À dîner comme à déjeuner apparaît notre hygiénique pomme de terre crue ; comme toutes les médecines, ce mets n’est pas aussi appétissant qu’on pourrait le désirer. Je la râpe bien soigneusement, je n’en prends que les parties les plus saines, j’y mets de l’huile en quantité, et pourtant, malgré l’art que je déploie, il me faut toute mon éloquence pour persuader à mon monde de fermer les yeux et d’avaler mon ragoût. Deux de mes convives sont complétement récalcitrants ; j’ai beau leur dire que les Silésiens mangent les feuilles des pommes de terre en guise d’épinards, que les baleiniers se grisent avec la mélasse qui sert à conserver les grosses pommes de terre des Açores ; j’ai beau montrer à l’un d’eux ses gencives, hier molles et enflammées, aujourd’hui fraîches et fermes ; grâce à un cataplasme de pommes de terre, rien n’y fait ; ils repoussent avec opiniâtreté mon admirable mélange.
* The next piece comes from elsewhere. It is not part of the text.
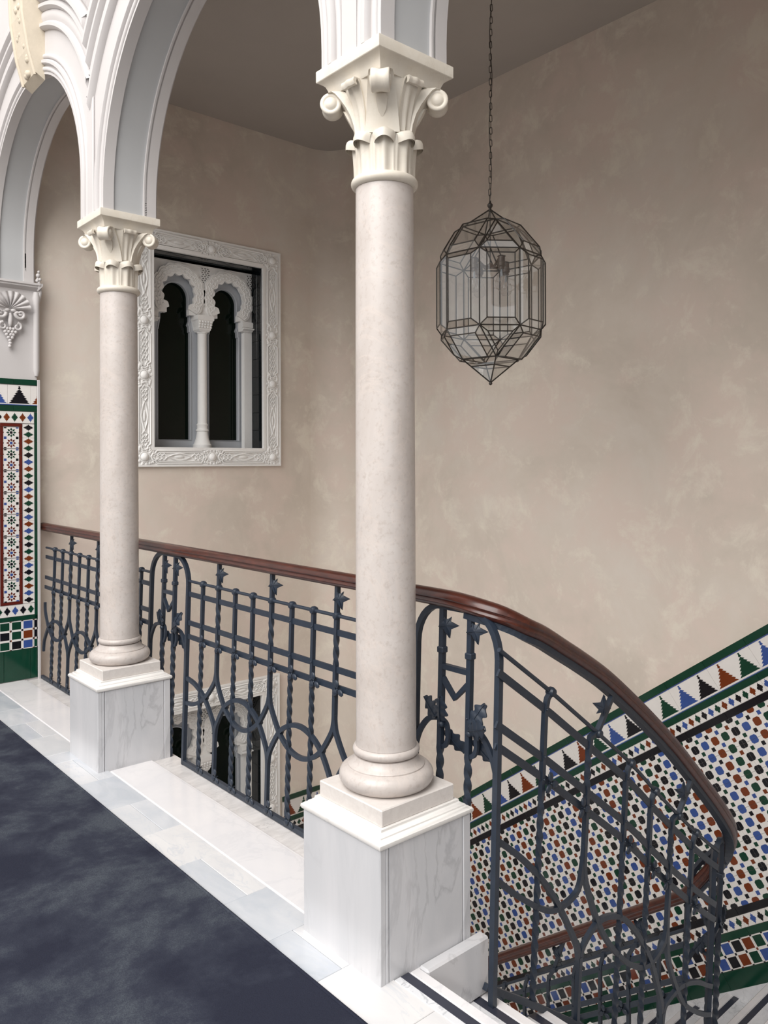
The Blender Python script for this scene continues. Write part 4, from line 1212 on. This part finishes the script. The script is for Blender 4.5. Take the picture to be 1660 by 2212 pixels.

Qui flânant ou dormant, qui travaillant ou s’amusant, nous atteignons six heures, le moment du souper, répétition affaiblie du déjeuner et du dîner. Les officiers m’apportent leurs rapports ; après les avoir lus, je les signe, puis je parcours mon journal, qui, à chaque page, me montre combien nous nous affaiblissons de jour en jour. Quelquefois, pour passer la soirée, on joue aux cartes ou aux échecs, ou bien on lit des revues.

Au premier abord cette vie paraît assez facile ; mais il faut voir le revers de la médaille. Nous avons peu de combustible, nous ne pouvons brûler que trois seaux de charbon par jour. La température extérieure est en moyenne – 40° ; dans la cabine où j’écris elle est de + 7°78. Notre porter de Londres et du vieux sherry que nous avons pour les cas extrêmes, gèlent dans les coffres de l’entrepont ; à nos carlingues pendent des glaçons qui nous servent à faire de l’eau douce. Nous ne pouvons brûler que du saindoux salé dans nos lampes : nous n’avons plus d’huile, nous travaillons à la lueur de mauvaises veilleuses de notre fabrication. Nous n’avons pas une livre de viande fraîche, et il ne nous reste qu’un seul baril de pommes de terre.

  1. Rangées de glaçons superposés par suite des collisions des champs de glace.